» What is required
Only the lines from the one containing "Build this scene" through the one containing "ZE=1.5; P=0.0889; W=0.4262; S=0.80" should be output, both ends included and exactly as they appear, minus any pictures.

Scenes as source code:
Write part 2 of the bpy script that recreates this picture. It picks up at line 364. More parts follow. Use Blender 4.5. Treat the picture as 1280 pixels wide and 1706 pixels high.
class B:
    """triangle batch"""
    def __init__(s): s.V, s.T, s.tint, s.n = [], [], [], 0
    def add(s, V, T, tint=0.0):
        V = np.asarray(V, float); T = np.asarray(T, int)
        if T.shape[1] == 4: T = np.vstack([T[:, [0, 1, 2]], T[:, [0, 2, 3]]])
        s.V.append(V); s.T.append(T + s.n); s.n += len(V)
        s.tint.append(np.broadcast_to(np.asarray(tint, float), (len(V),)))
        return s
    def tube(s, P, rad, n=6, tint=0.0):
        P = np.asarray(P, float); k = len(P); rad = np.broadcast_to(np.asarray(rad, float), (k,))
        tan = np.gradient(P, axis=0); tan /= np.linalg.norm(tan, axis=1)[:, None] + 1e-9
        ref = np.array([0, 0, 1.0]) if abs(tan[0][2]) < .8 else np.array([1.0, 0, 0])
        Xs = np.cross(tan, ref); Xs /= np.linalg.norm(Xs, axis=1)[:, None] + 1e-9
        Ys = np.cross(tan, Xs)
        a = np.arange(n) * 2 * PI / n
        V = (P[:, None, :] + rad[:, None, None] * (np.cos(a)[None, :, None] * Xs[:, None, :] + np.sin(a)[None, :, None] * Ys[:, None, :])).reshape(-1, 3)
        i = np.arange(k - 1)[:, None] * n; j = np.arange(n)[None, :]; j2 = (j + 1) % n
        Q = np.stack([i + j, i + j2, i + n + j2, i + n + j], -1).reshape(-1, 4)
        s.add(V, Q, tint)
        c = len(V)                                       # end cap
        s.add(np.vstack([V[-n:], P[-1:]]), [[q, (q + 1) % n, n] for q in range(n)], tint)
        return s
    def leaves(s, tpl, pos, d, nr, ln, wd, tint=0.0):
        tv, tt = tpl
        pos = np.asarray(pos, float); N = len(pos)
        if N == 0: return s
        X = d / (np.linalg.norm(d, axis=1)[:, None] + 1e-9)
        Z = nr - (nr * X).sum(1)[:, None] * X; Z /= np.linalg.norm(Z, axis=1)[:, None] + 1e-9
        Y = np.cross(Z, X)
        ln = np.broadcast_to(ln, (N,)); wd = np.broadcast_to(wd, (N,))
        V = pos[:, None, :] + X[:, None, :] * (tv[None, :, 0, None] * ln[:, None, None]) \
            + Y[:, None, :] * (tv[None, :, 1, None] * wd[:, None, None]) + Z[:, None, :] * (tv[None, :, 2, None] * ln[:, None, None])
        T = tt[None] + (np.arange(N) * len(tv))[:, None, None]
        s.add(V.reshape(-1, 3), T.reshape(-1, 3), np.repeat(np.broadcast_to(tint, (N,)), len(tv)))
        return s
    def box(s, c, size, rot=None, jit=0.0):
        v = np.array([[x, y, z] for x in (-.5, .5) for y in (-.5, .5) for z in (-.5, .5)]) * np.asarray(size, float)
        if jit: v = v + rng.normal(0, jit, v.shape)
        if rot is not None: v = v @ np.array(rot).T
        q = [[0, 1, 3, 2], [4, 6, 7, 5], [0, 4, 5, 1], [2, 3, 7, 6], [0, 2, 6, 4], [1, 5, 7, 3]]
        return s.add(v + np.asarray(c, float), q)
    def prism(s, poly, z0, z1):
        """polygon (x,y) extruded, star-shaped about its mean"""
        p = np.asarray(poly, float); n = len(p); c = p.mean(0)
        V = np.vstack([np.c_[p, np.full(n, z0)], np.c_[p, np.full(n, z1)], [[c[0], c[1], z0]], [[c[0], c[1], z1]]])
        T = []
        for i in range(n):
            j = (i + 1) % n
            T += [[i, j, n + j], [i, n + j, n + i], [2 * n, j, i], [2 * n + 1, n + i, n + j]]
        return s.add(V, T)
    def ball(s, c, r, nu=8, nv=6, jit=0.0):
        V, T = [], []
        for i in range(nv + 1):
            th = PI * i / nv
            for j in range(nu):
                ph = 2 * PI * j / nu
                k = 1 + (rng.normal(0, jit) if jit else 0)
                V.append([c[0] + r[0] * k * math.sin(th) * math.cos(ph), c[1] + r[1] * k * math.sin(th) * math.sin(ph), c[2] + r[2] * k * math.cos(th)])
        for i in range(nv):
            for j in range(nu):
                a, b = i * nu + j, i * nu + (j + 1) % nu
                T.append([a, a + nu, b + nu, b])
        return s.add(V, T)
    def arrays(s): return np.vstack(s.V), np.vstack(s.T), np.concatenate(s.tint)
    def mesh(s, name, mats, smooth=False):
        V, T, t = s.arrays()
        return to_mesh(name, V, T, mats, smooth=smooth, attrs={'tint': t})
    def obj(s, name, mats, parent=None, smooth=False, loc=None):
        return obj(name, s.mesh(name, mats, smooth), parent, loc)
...
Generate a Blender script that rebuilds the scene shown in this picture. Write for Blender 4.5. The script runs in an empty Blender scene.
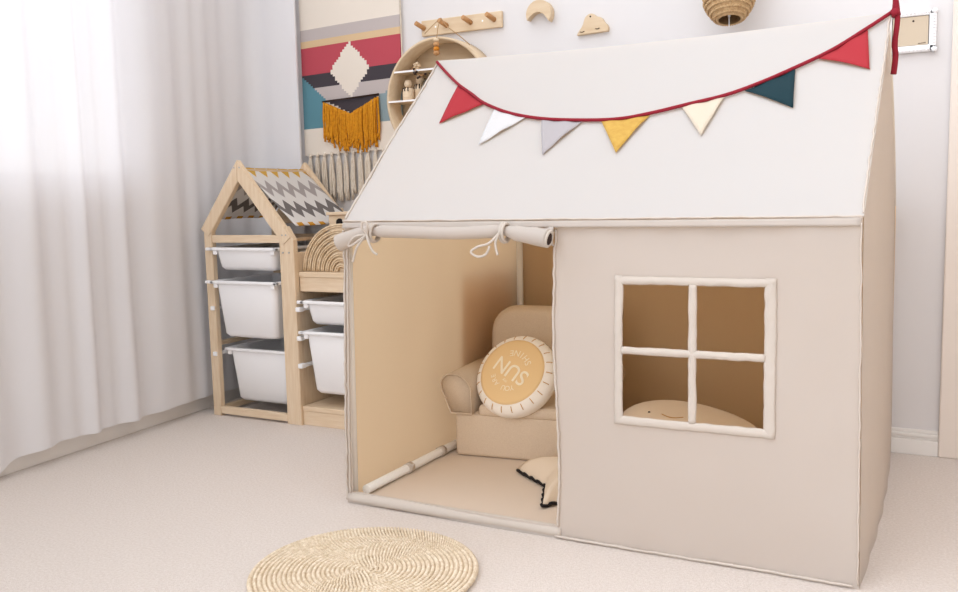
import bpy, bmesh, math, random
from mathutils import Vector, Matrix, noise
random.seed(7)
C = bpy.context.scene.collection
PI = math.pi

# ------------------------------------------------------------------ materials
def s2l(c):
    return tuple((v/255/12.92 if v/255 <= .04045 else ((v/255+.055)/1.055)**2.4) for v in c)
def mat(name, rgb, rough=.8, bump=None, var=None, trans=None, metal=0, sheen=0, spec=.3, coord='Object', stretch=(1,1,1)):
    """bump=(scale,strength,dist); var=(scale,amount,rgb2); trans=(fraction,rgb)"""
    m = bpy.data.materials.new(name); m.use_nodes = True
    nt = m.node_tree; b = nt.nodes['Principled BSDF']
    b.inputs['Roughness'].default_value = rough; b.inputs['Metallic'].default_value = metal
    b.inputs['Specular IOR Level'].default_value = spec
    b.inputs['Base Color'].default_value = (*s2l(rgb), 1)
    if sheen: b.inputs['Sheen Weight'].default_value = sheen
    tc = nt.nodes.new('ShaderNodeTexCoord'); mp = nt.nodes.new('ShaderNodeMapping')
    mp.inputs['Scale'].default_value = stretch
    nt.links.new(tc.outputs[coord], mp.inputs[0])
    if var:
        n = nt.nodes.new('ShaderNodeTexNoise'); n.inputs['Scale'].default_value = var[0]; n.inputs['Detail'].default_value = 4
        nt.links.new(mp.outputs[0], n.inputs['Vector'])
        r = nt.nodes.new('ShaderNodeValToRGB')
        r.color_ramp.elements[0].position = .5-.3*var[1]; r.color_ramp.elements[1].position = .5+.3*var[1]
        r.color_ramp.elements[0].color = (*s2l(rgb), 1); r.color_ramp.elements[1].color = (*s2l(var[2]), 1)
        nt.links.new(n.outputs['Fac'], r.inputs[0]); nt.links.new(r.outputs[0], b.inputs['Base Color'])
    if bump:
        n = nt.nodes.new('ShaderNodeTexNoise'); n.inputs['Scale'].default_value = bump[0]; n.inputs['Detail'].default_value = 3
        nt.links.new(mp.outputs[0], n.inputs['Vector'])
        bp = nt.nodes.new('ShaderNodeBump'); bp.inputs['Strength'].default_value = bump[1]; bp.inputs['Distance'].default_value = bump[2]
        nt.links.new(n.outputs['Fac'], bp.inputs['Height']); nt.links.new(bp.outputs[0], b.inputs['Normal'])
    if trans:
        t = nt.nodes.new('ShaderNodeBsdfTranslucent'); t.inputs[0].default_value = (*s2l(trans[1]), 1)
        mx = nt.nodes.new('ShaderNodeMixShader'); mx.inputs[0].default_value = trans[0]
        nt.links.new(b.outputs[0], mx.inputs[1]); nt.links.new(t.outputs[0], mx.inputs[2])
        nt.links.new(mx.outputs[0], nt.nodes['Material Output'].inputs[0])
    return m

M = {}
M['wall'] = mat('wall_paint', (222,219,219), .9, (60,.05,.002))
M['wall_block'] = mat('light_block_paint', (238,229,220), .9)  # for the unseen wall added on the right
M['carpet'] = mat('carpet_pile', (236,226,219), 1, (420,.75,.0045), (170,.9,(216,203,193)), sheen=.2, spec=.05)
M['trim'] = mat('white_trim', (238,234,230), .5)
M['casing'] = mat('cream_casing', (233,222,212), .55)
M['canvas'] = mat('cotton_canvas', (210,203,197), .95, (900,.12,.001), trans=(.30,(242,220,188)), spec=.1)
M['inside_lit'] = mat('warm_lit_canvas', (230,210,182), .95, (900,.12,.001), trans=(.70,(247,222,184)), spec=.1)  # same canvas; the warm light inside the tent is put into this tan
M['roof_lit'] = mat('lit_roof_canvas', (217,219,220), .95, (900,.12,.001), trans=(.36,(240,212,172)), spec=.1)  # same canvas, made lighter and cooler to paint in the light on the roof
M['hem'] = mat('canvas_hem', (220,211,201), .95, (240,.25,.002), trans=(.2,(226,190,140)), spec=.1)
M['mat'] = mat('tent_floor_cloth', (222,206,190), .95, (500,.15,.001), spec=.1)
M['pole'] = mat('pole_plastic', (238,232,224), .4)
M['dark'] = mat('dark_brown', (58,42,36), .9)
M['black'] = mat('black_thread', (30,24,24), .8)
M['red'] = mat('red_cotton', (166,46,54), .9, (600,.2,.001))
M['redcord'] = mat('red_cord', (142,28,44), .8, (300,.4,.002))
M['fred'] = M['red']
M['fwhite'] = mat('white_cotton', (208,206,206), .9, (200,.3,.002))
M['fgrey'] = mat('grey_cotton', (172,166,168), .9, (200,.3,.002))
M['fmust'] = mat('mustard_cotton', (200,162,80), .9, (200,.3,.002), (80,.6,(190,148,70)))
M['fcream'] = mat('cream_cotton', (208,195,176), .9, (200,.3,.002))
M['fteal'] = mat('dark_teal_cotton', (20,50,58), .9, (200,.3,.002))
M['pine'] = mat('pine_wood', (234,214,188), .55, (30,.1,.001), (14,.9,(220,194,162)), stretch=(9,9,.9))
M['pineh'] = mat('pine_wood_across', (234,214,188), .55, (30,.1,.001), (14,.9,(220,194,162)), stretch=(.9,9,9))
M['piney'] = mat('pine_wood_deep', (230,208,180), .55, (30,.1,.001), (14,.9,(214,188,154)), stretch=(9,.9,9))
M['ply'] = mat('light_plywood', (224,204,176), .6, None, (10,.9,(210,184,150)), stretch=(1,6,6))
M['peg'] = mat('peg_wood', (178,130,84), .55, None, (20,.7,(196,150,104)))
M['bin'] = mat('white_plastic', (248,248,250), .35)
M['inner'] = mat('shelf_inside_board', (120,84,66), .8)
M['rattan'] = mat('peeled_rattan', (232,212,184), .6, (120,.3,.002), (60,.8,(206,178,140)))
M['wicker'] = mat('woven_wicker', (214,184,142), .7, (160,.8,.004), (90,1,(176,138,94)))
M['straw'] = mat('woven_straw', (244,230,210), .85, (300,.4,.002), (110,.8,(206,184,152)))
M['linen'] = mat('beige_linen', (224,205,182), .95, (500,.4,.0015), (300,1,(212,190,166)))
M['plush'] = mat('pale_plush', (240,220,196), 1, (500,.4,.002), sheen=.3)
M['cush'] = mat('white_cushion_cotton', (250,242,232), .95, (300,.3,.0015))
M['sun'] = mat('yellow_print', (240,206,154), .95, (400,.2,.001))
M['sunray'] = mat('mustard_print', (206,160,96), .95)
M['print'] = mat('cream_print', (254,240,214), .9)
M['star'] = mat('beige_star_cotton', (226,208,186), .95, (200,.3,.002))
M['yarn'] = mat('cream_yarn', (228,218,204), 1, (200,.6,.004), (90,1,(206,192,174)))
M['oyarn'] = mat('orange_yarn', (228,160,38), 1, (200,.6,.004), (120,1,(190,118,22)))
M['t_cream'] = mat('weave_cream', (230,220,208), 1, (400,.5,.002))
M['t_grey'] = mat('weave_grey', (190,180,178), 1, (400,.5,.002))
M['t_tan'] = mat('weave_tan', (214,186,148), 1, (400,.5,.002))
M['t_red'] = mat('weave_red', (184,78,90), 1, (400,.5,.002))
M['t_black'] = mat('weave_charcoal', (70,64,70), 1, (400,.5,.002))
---
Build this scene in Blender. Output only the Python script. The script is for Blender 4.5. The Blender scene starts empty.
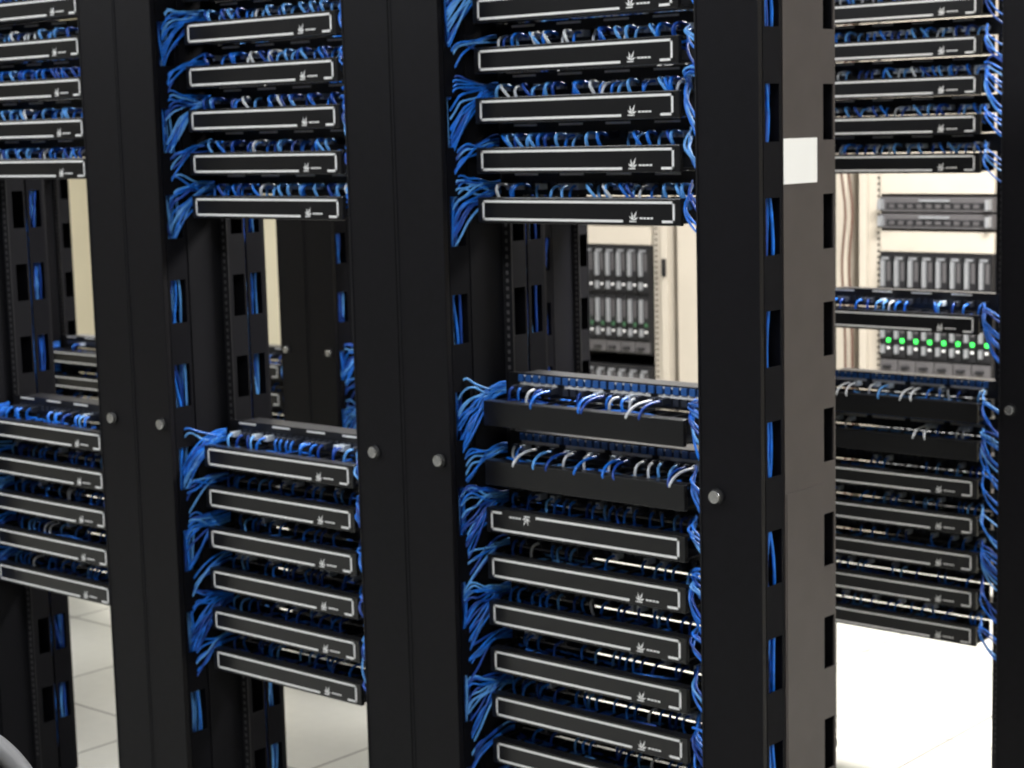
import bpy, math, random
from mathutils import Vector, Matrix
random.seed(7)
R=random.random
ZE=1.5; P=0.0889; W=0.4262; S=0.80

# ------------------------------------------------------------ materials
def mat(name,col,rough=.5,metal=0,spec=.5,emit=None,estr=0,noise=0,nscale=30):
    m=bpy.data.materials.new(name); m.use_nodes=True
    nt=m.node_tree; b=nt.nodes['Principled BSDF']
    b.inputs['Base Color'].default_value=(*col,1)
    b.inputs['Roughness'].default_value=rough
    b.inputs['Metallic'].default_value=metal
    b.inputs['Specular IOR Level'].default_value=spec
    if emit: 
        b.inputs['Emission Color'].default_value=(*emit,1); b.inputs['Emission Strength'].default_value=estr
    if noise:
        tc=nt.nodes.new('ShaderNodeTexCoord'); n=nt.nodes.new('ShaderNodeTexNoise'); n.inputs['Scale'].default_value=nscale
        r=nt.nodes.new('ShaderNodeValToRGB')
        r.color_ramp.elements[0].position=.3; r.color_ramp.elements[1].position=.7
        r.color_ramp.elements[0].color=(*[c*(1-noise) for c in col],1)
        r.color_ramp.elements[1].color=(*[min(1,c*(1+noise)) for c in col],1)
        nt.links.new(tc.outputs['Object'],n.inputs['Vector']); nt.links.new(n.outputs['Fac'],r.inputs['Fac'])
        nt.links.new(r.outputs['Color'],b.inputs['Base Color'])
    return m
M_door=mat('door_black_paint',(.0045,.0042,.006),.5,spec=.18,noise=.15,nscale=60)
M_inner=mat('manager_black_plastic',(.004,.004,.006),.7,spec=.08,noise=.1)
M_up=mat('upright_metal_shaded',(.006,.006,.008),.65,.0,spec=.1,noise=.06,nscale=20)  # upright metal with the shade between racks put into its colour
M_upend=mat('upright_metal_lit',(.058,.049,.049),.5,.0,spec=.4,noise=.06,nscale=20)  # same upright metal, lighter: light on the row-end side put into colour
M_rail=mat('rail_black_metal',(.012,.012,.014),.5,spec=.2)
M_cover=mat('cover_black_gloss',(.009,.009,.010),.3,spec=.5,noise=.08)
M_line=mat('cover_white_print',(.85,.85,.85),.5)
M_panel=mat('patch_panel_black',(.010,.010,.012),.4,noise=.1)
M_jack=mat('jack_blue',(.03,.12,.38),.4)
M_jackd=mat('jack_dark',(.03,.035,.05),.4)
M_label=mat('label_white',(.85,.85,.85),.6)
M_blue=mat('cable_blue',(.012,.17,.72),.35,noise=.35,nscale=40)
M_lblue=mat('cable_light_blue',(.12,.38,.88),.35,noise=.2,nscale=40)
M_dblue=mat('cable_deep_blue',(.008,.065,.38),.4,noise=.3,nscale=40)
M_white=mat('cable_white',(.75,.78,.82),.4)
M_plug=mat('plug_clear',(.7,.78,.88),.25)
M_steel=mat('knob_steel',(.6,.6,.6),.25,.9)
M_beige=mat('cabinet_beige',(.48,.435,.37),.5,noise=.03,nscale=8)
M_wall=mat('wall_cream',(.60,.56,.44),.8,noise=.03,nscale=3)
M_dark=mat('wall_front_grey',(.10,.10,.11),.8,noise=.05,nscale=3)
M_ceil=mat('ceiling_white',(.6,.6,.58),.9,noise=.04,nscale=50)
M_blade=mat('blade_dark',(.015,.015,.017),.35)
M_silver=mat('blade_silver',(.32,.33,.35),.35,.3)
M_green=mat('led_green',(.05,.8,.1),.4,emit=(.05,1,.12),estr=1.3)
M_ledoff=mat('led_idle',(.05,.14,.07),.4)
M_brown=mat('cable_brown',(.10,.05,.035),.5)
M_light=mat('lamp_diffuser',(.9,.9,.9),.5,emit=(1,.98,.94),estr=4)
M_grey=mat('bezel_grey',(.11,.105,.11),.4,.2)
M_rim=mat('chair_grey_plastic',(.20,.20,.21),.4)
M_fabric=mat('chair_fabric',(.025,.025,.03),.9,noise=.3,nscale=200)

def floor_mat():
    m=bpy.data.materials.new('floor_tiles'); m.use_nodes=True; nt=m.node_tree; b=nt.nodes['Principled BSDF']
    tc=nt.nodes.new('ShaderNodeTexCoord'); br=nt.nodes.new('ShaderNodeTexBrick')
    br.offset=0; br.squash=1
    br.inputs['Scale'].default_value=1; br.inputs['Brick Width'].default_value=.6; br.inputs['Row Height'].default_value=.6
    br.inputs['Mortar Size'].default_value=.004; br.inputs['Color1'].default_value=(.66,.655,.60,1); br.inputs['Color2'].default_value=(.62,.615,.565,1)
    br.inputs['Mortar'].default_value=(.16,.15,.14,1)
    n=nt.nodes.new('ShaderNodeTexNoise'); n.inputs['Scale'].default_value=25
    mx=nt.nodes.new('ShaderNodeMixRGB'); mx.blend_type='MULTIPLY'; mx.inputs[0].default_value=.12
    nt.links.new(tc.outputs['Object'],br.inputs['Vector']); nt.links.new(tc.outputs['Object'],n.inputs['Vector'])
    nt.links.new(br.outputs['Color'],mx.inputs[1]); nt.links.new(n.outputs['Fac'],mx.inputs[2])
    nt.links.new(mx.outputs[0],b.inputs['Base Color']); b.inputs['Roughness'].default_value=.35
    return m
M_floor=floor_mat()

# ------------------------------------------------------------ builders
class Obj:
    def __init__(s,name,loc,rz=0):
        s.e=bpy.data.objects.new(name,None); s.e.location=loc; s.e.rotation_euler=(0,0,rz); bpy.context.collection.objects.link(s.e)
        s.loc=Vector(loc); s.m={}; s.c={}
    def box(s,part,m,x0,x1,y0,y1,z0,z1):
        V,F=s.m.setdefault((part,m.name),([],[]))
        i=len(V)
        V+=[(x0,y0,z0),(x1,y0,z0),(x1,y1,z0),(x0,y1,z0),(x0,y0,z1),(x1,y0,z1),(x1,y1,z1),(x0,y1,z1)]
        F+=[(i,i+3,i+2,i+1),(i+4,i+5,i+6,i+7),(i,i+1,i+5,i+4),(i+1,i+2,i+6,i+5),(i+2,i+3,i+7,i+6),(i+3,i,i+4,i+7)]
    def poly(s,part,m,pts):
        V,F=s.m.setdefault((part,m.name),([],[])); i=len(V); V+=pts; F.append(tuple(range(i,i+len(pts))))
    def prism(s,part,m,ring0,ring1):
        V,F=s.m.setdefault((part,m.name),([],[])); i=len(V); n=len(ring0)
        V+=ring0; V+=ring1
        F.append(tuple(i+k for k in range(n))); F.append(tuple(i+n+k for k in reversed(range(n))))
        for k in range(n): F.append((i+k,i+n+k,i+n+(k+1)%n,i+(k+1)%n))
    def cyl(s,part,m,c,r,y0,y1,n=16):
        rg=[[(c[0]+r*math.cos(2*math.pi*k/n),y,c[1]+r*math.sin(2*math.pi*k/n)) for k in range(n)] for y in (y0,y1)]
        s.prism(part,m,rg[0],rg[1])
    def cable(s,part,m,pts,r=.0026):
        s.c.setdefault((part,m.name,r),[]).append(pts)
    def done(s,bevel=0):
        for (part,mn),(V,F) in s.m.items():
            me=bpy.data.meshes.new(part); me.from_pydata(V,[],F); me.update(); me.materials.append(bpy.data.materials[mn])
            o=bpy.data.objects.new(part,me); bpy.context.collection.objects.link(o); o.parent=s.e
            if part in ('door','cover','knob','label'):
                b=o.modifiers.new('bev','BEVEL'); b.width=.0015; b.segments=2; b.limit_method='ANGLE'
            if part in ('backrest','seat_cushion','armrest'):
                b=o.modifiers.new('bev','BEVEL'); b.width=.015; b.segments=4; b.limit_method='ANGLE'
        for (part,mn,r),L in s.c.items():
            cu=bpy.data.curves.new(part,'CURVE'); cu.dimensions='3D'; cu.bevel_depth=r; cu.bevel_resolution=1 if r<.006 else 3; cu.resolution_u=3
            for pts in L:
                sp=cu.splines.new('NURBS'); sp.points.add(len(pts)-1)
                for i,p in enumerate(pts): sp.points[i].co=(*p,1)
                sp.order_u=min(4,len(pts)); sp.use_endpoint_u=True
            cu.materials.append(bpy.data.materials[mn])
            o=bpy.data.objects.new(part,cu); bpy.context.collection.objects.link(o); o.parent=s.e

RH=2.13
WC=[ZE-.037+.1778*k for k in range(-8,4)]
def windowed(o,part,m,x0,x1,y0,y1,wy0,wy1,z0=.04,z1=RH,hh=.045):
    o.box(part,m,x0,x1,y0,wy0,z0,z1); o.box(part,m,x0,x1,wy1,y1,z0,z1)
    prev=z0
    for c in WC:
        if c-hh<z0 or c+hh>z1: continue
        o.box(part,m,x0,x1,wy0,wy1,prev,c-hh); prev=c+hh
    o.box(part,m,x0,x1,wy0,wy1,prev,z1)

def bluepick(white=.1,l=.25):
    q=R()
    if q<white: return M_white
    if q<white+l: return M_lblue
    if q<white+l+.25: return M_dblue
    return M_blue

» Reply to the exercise
Build this scene in Blender. Output only the Python script. The script is for Blender 4.5. The Blender scene starts empty.
import bpy, math, random
from mathutils import Vector, Matrix
random.seed(7)
R=random.random
ZE=1.5; P=0.0889; W=0.4262; S=0.80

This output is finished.